Campaign finance reformers have long been pushing for the rule, which the SEC was slated to consider in 2013. But Mary Jo White, who took over as head of the agency that year, removed the proposal from the SEC’s agenda. The agency claims to be swamped with other regulations related to the 2010 Dodd-Frank Wall Street Reform Act and other legislation. But shelving the corporate disclosure rule was a win for business groups like the Chamber of Commerce and Republicans, who’d strongly opposed it.

“At a minimum, the SEC should closely consider a rule like this—rather than turning its back on investors’ interests because of Republican objections,” said Robert Jackson, a Columbia University law professor who was one of the initial petitioners for the rule in 2011. “The SEC is an independent agency. They are charged with protecting investors, not politicians.”

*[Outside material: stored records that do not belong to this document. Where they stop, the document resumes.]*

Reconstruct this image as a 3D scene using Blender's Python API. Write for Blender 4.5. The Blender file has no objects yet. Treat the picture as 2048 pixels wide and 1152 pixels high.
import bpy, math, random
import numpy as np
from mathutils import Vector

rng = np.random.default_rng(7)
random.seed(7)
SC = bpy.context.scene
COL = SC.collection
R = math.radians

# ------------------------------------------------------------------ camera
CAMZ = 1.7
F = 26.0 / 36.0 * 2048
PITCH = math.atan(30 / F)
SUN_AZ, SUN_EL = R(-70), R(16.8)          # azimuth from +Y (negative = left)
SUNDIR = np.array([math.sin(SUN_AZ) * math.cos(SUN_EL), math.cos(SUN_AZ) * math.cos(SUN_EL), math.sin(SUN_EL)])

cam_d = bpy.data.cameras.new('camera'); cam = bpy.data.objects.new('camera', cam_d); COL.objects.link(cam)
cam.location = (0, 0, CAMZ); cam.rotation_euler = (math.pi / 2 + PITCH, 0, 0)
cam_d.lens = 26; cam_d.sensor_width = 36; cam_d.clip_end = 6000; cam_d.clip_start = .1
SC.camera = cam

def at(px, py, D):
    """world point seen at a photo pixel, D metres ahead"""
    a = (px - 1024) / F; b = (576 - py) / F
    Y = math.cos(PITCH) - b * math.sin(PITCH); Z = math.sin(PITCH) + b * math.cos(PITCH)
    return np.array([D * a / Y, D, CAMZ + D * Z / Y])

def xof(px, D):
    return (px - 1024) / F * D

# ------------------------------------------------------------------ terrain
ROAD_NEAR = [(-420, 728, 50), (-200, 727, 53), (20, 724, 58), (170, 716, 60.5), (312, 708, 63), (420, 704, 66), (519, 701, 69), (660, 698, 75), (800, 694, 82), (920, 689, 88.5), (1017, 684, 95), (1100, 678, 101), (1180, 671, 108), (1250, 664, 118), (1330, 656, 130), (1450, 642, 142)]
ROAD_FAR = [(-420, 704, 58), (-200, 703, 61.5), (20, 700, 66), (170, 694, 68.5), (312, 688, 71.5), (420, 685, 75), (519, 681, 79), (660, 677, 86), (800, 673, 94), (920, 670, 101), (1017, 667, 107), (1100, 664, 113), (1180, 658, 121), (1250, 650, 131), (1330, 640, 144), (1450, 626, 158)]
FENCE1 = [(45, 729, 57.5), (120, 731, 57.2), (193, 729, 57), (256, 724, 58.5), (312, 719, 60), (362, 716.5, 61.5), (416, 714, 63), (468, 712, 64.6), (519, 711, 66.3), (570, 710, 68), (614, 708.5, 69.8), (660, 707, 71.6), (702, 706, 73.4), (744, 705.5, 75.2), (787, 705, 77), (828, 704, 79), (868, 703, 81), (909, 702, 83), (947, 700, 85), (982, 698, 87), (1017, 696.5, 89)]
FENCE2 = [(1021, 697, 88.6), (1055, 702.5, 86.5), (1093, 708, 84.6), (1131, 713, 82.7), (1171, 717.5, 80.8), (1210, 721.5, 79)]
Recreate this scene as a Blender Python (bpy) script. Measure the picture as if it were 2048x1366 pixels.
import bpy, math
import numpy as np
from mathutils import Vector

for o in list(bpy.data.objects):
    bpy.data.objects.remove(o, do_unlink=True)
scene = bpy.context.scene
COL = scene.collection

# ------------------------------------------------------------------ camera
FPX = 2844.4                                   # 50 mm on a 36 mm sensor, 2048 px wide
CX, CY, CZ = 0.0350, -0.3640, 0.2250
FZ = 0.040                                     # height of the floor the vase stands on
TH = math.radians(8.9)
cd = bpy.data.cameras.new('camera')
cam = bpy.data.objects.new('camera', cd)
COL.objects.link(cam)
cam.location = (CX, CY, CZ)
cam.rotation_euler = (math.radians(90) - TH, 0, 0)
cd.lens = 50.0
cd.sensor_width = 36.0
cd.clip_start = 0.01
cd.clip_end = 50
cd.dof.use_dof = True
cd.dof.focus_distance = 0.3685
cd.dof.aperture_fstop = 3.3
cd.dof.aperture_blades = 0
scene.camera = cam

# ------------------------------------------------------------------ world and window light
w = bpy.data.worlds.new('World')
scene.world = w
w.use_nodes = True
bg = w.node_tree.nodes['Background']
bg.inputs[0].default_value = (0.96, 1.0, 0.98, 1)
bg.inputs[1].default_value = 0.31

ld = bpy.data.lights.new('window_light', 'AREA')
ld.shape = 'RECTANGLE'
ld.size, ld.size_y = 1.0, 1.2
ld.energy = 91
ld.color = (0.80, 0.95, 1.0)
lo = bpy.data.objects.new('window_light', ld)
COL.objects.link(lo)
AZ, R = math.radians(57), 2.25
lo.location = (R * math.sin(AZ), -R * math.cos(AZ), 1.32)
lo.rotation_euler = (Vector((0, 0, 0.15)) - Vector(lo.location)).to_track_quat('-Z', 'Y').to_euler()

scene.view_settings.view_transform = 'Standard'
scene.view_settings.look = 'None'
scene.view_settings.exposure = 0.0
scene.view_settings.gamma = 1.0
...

The agency is expected to issue a new regulatory agenda this fall. Supporters of the disclosure rule hope the SEC will revisit it in light of what they called “unprecedented” public support.

The point of requiring corporations to disclose their political donations is twofold. First, it’s intended to protect investors, which is the SEC’s responsibility. Shareholders “understand that they have a right to know if the company they invest in is spending money on controversial political causes,” said Lisa Gilbert, the director of Public Citizen’s Congress Watch Project.

Secondly, reformers hope that disclosure will help stanch the flow of secret money in elections, which has increased dramatically since the Supreme Court’s ruling in Citizens United. A critical assumption in the majority’s ruling was that “prompt disclosure of expenditures” would allow shareholders to “determine whether their corporation’s political speech advances the corporation’s interest in making profits.” But without a mechanism to ensure that companies are truly transparent about their political spending, the Court’s faith in “the procedures of corporate democracy” is just wishful thinking.

Even without much transparency there are still examples that illustrate how a company’s political spending can run counter to its shareholders’ best interests. In 2010, Target caused an uproar by donating $150,000 to an anti-gay gubernatorial candidate in Minneapolis. In the following days, its shares declined by more than 3 percent, while those of its competitors rose.

The renewed push for transparency in corporate political spending comes at an appropriate time: according to a Huffington Post analysis, dark-money groups have already spent $142 million on candidate ads in the past twenty months. Unlike Super PACs, these “social welfare” or 501(c)(4) nonprofits are not required to disclose their donors. And unlike labor unions, corporations in most states are not required to report the money they spend in elections. The result is that in many cases shareholders and the public have no way to know which corporations are donating, to whom and how much.

“This rule is squarely within the authority and the responsibility of SEC,” said Demos counsel Liz Kennedy, pushing back on a claim made by the rule’s opponents, who argue that campaign finance regulations are solely the provenance of the Federal Elections Commission. “They have clear statutory authority to regulate in the protection of not just investors but also in the public interest, as well as to require the kind of corporate disclosure that shareholders would need to make informed decisions.”

Fifteen senators, including Elizabeth Warren and Robert Menendez, along with seventy members of the House of Representatives, contributed to the 1 million comments.